Encourages short-term thinking. This strategy may encourage companies to set the price according to the market and forget about it. Pricing is a continuous process requiring attention. Data should be analyzed periodically and prices optimized and tweaked to boost profits.
When should you choose competition-based pricing over other strategies?
A successful pricing strategy is essential to set a price in line with rivals, yield a good profit, and maximize revenue. Many pricing strategies exist, all based on different factors. A business may prize profitability more than market share, and another may want to prevent competitors from increasing their share. Their choice of a pricing model will depend on their priorities.
Companies need to keep in mind production costs, profitability, price sensitivity, and many other factors while deciding on a price.

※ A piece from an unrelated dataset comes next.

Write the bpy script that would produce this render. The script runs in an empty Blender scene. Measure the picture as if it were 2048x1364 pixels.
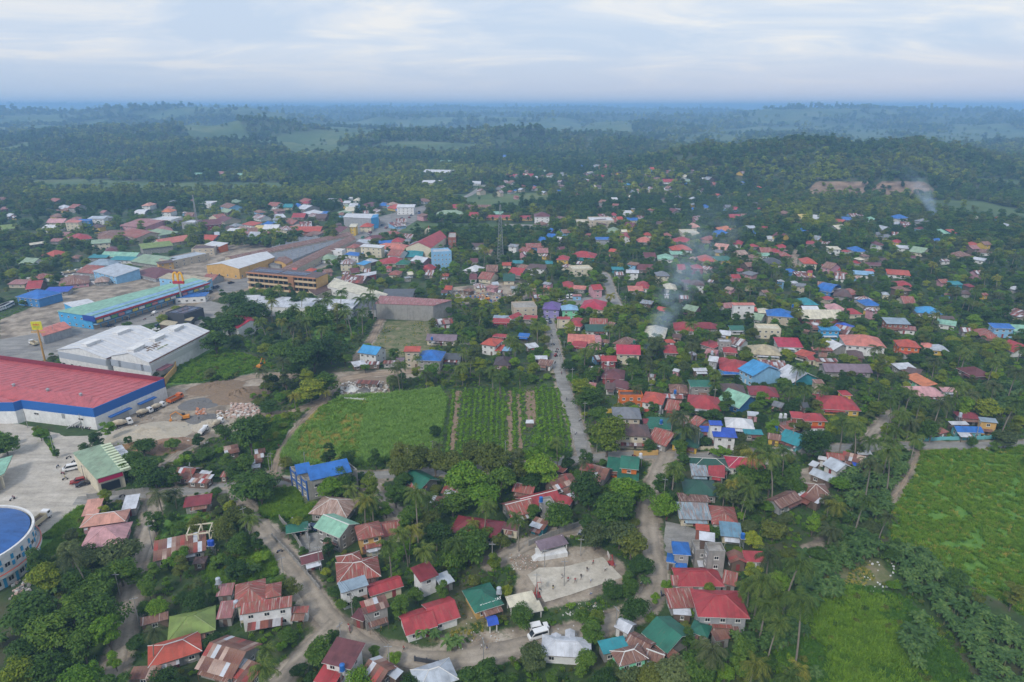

This strategy may not be the best in all scenarios but suited for the following:
Startups. For startups, this strategy gives a quick, acceptable price. Later, the price can be adjusted and optimized based on your value to the customer, taking the value-based pricing approach. With competitive intelligence, you are not at risk of setting too high or too low prices.
Highly competitive markets. Competitor-based pricing will help you arrive at an acceptable price, maybe matched to or may be lower as a penetration pricing to enter and gain market share.
Mature marketplaces. Again a place for competitor-based pricing as consumers have set expectations and price sensitivity has to be considered.
Companies with multi-tier products. Companies with products offered in multiple tiers can base the prices of their products using a competitor-based pricing technique to offer competition to rivals with low-cost options, as well as premium and matched prices at the same time.
E-commerce platforms. They are suited for this pricing model as consumers can compare the prices of items on multiple platforms with a single click. Setting prices in e-commerce requires a combination of competitor’s pricing strategies and value-based pricing, keeping in my mind the value of the product to the consumer.
Key takeaways
Competition-based pricing as a strategy looks deceptively easy; no complex calculations are needed, simply align with competition, and you are good to go. In reality, it requires price intelligence based on extensive research and in-depth knowledge of the market, competition, and target audience. Constant effort is needed to conduct competitive price analysis and establish a price based on competition that is profitable to your cost base without compromising on revenue.
In highly competitive markets, this strategy may be essential to penetrate the market and gain a customer base. Sellers simply have no control over prices.
Not the most suitable for a new market as well, when there may be few competitors. Also, the incorrect approach for a product that wants to position itself as new and innovative.
There is usually a need to combine multiple pricing strategies and evolve with the market. A competitor-based pricing strategy may give you a good start, but with time prices will need to be re-assessed and set using a combination of strategies.